L’art. 27, comma 3, del regolamento prevedeva, altresì, che, ove gli intermediari autorizzati, al fine dell’assolvimento degli obblighi di cui al precedente comma 2, utilizzino moduli o formulari prestampati, “questi devono recare l’indicazione, graficamente evidenziata, che l’operazione è in conflitto di interessi”.

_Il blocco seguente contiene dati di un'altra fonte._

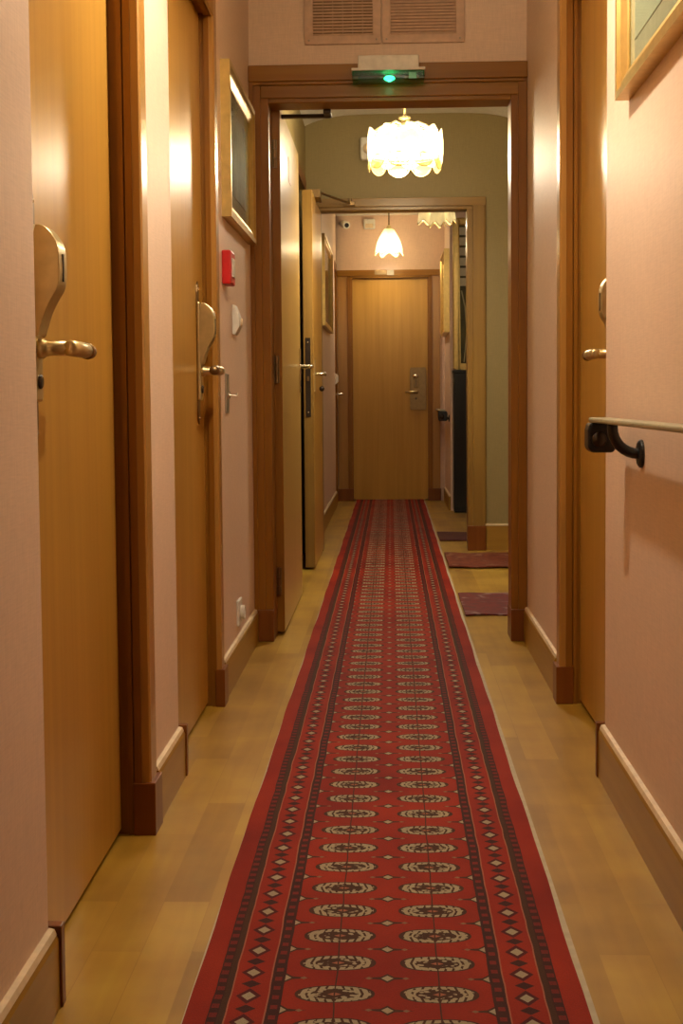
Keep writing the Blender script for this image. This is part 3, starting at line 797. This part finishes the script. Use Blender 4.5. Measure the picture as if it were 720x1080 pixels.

Tanto premesso, i ricorrenti nell’atto di appello – direttamente esaminabile da questa Corte attesa la natura processuale della questione (inammissibilità di motivo di appello) dedotta – avevano sia individuato la statuizione del tribunale impugnata, sia indicato la ragione della critica rivolta al primo giudice e specificamente l’appartenenza della società titolare del Fondo (OMISSIS) al gruppo bancario, ossia che la società che gestiva il fondo oggetto dell’investimento apparteneva, come era rimasto incontestato da controparte, allo stesso gruppo societario della Banca intermediaria.

6. La sentenza impugnata va pertanto cassata, con rinvio al giudice indicato in dispositivo, il quale esaminerà la questione relativa al conflitto di interessi della Banca intermediaria, come sollevata nell’atto di appello, e provvederà anche sulle spese del giudizio di legittimità.

P.Q.M.

La Corte dichiara inammissibili il primo, il secondo e il quarto motivo e infondato il terzo motivo; accoglie il quinto.

Cassa la sentenza impugnata in relazione alla censura accolta e rinvia alla Corte di appello di L’Aquila in diversa composizione, cui demanda di provvedere anche sulle spese del giudizio di legittimità.

Così deciso in Roma, il 15 gennaio 2020.